Videos by American Songwriter
For every bride out there, there’s probably not only a groom, but also another guy out there who could’ve been the one but just couldn’t make it work out in the end. It is for those poor also-rans that “The Worst That Could Happen” seems to be tailor-made, a sad song for the saddest possible sacks. It even telegraphs the calamity right there in the title before you ever hear a note.
“The Worst That Could Happen” came from the prolific songwriting pen of Jimmy Webb, who was inspired by the actual experience of having a former flame marry someone else. Webb did his own version, as did The Fifth Dimension. But it was only when The Brooklyn Bridge, with their golden-lunged lead singer Johnny Maestro, got hold of the song that it reached its full potential. It had to be a winner; how else to explain a song by a vocal group soaring to the Top 5 in 1969 in the midst of an era dominated by psychedelic rock and gritty R&B.

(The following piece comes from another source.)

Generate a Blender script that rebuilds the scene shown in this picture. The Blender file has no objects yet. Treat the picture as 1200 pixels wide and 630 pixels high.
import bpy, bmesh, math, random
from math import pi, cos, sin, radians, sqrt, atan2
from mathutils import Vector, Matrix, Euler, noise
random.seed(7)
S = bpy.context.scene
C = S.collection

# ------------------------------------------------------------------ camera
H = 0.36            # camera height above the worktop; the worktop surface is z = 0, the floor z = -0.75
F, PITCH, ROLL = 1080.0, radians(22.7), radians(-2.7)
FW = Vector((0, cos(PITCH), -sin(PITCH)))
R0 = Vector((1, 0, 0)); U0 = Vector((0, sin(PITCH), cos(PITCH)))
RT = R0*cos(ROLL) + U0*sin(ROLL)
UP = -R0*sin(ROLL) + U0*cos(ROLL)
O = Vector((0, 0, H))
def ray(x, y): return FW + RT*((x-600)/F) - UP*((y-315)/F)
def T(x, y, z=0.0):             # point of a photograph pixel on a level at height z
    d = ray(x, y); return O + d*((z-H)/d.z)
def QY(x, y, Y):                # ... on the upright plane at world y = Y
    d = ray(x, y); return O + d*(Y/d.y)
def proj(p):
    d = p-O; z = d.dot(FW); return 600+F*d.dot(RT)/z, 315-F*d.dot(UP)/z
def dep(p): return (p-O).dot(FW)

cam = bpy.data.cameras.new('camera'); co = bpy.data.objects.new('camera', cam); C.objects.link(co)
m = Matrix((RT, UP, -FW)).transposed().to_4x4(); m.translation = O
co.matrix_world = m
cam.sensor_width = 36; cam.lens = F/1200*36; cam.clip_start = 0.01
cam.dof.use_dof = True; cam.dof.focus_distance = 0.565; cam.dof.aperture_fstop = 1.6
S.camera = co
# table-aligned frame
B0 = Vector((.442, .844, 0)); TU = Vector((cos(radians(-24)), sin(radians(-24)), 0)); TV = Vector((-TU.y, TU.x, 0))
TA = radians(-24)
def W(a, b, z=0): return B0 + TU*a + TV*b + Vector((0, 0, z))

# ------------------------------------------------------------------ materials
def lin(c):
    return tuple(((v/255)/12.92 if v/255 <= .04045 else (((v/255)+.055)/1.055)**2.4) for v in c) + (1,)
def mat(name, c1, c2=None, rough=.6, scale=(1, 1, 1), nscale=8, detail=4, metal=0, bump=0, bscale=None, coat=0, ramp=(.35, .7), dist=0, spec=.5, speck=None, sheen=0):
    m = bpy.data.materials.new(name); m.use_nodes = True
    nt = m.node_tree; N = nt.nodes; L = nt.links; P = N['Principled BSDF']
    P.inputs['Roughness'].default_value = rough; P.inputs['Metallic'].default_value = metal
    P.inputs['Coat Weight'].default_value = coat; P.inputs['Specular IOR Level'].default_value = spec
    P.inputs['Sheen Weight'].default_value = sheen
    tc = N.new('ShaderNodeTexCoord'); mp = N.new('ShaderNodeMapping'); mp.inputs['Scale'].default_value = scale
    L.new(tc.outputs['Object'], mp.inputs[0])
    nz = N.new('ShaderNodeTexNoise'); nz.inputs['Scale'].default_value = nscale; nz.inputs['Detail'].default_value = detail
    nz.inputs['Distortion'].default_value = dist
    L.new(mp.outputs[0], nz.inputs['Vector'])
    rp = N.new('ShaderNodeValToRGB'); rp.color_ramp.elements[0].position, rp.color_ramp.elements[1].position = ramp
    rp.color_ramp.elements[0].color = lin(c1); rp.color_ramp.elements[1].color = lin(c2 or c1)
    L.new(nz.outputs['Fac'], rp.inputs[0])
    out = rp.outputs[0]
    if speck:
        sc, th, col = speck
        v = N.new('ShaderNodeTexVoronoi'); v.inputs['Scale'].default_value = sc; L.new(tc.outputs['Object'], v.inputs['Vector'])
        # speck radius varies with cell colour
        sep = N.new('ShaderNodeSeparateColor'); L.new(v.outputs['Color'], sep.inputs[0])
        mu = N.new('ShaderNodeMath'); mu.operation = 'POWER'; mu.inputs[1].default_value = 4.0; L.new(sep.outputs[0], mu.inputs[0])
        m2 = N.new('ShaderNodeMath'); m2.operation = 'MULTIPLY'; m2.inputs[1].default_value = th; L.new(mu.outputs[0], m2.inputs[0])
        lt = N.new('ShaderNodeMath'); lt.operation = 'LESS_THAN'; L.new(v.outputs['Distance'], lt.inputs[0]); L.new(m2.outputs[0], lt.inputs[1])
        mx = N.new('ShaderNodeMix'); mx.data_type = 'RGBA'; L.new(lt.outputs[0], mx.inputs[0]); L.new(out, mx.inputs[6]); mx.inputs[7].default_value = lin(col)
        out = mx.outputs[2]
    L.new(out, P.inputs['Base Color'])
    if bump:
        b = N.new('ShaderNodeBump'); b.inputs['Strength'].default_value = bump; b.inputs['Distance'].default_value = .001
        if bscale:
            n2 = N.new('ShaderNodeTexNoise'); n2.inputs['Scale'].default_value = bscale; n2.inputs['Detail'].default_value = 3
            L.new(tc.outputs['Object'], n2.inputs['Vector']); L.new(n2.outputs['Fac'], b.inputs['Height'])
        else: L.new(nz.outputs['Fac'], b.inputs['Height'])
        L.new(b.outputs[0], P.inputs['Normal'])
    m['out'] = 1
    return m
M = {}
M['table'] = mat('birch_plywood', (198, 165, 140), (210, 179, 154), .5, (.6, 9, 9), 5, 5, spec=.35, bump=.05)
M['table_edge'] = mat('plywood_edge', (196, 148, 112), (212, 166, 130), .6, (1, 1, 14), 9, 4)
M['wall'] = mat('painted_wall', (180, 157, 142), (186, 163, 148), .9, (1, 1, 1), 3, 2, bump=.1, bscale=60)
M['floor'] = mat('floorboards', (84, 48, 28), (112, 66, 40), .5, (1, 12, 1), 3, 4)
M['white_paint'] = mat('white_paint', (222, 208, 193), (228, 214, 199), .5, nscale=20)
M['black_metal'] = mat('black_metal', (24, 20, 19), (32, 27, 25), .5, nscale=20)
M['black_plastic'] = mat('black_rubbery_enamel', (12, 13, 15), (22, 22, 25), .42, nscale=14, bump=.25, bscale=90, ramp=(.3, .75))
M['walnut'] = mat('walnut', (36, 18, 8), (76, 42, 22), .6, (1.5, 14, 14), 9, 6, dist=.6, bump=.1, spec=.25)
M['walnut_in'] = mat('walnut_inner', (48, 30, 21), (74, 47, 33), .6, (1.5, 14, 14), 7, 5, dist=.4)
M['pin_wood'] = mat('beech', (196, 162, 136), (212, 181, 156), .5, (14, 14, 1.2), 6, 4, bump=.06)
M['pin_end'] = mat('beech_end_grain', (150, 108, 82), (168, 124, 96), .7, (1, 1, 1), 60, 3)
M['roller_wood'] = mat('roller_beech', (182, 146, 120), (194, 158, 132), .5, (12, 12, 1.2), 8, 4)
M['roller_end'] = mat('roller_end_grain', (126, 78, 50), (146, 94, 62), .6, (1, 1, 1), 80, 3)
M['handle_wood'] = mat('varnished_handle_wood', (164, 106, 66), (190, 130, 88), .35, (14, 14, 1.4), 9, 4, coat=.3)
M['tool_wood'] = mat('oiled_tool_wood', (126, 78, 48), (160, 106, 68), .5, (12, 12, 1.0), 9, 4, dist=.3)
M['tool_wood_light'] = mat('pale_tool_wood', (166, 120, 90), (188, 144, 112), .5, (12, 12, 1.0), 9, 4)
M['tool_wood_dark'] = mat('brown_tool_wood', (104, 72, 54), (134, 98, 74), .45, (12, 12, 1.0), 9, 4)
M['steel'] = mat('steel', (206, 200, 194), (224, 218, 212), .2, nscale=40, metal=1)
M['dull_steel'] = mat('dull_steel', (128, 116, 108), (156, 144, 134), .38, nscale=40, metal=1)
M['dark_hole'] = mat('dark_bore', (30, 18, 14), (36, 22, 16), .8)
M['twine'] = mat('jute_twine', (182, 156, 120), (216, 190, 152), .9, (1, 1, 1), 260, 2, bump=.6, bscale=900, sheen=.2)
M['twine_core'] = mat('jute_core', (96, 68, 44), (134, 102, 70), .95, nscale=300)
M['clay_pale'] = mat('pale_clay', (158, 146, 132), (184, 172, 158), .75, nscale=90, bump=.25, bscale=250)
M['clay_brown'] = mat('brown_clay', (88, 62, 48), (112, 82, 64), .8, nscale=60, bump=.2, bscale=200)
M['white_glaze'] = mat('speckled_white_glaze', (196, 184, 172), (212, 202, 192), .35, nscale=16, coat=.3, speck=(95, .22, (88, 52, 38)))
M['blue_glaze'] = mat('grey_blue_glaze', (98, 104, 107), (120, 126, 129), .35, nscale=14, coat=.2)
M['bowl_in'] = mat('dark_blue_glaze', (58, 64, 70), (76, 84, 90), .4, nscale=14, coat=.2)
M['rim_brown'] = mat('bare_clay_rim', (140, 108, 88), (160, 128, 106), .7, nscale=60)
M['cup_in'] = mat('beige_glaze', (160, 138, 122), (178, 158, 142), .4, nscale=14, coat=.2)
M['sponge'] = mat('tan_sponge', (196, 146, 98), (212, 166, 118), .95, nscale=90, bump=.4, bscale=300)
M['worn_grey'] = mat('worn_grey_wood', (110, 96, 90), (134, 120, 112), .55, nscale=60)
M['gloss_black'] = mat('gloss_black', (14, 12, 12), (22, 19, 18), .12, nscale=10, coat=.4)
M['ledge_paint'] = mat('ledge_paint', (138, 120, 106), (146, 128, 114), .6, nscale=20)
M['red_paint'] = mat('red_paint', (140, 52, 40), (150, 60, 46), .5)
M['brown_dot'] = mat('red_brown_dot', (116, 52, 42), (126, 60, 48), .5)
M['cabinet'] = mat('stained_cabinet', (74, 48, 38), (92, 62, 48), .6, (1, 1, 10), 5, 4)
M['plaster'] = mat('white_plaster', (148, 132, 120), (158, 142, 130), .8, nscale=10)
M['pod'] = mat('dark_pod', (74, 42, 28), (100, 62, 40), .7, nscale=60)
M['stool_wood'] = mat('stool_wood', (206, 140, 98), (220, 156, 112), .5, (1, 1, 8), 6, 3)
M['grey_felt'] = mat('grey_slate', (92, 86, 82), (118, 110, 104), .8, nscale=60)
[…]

Maestro’s performance was crucial to this success, especially the vocal key change that he delivered in the final chorus. Brooklyn Bridge member James Rosica remembered the scene in a recent interview with ClassicBands.com. “So we lower the lights in the studio and Johnny goes into an isolated singer booth, but it’s just Johnny, and he really nailed that high C and it was true resonance, “ Rosica said. “It wasn’t like he was screaming it. He nailed it like Pavarotti or Bocelli. It was a true resonant high C, so that phrase, that part of the song instead of being anti-climactic like The Fifth Dimension version, all of a sudden, as good as the song was, it climaxed. Johnny took it a notch higher and that was a big note. You really felt the power of that note.”
Of course, Maestro couldn’t have made the song so memorable if he didn’t have great raw material with which to work. That’s where Webb’s ability to take a specific circumstance, render it in hyper-dramatic fashion, and then somehow make it universal, came in handy. Even if the one that got away didn’t get all the way to the altar in some people’s cases, everyone can relate to the feeling of being jilted for another.
The song is also distinguished by the nobility of the narrator, who is willing to carry the burden of the heartbreak so that his beloved can find what she truly needs. He quickly draws the contrast between himself and the girl’s groom-to-be: “This guy’s the one who makes you feel so safe, so sane and so secure.” On the other hand: “I’ll never get married, never get married/ You know that’s not my scene.”
The girl was tortured living “in between” with the narrator, so, since he loves her, he sets her free. In the bridge, he’s self-aware enough to understand his shortcomings, so he refuses to deny her “a dream of your own.” That doesn’t stop the pain from invading, as evidenced by the quivering emotion in Maestro’s voice as he soars up into the stratosphere for the final refrain: “Maybe it’s the best thing for you/ But it’s the worst that could happen.”
Maestro doesn’t finish the line with a “to me” this last time, as he’s replaced by some brass blaring out “The Wedding March.” In this context, those triumphant notes are like daggers. Whether or not you’ve been there, done that, and have the broken heart to show for it, you can still appreciate “The Worst That Could Happen,” which turns out to be the perfect marriage, ahem, of affecting songwriting and majestic performance.